Fasti
Also known as: Book of Days, On the Roman Calendar, Fasti — The Book of Days


Ovid’s elegiac calendar-poem surveys Roman months January through June, explaining festivals, rites, and celestial notes through dialogues with gods and antiquarian aetiologies. It preserves myths, cult origins, and civic memory while subtly engaging Augustan politics.
Description
Structured month-by-month, the poem blends astronomical notices with aetiologies for Roman festivals. Ovid often stages interviews with deities—Janus, Mars, Venus, Flora, Vesta—who supply multiple origins for rites and names. Antiquarian lore intertwines with mythic narratives (e.g., Ceres and Proserpina, Romulus’ apotheosis, Ino as Mater Matuta), and with Roman history (Lucretia, the Tarquins, Brutus). The tone shifts from playful etiological invention to pointed civic piety, with praise of imperial cult sites and dedications, yet the poem’s ironies and omissions mark a complex relation to Augustan ideology. Only the first six months survive; Ovid says he wrote twelve.
Historiography
Transmitted in medieval manuscripts, the poem survives only for January–June. Ovid elsewhere claims a full twelve-book work, but no ancient quotation corroborates lost books; a Renaissance claim of discovery proved baseless. The poem was dedicated to Germanicus and likely revised in exile. Modern scholarship reassesses it as a major engagement with Roman religion, calendar antiquarianism, and Augustan politics, with key editions and translations (e.g., Loeb) shaping reception.
Date Notes
Six books (January–June) extant; Ovid claimed twelve.

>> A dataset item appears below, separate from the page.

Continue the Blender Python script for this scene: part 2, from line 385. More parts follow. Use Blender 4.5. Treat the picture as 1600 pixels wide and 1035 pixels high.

Published in AD 8 and reworked during exile; dedicated to Germanicus.
Archetypes
Major Characters
- Ovid
- Janus
- Mars
- Venus
- Jupiter
- Juno
- Flora
Myths
- Janus and the Gates of the Year
- Romulus and the Parilia
- Anna Perenna’s Festival
- Flora and the Floralia
- The Rape of the Sabines Etiology
Facts
- Written in elegiac couplets and organized by the Roman calendar months January–June.
- Ovid frames aetiologies via direct dialogues with deities and antiquarian notices.
- Only six books survive; Ovid elsewhere claims twelve, but no ancient citations of the lost half exist.
- Dedicated to Germanicus; composition and revision continued during Ovid’s exile.
- Key episodes include Cerealia with Ceres–Proserpina and the Parilia linked to Rome’s founding.
- The poem preserves ritual lore for festivals such as Lupercalia, Floralia, Vestalia, and Lemuria.
- Historical exempla (Lucretia, the Tarquins, Brutus) intertwine with mythic narratives.
- Medieval transmission leaves an incomplete corpus; a Renaissance claim of Books 7–12 was rejected.
- Modern scholarship reads the poem as a politically engaged work under Augustus.
- A major English translation and commentary tradition includes the Loeb edition.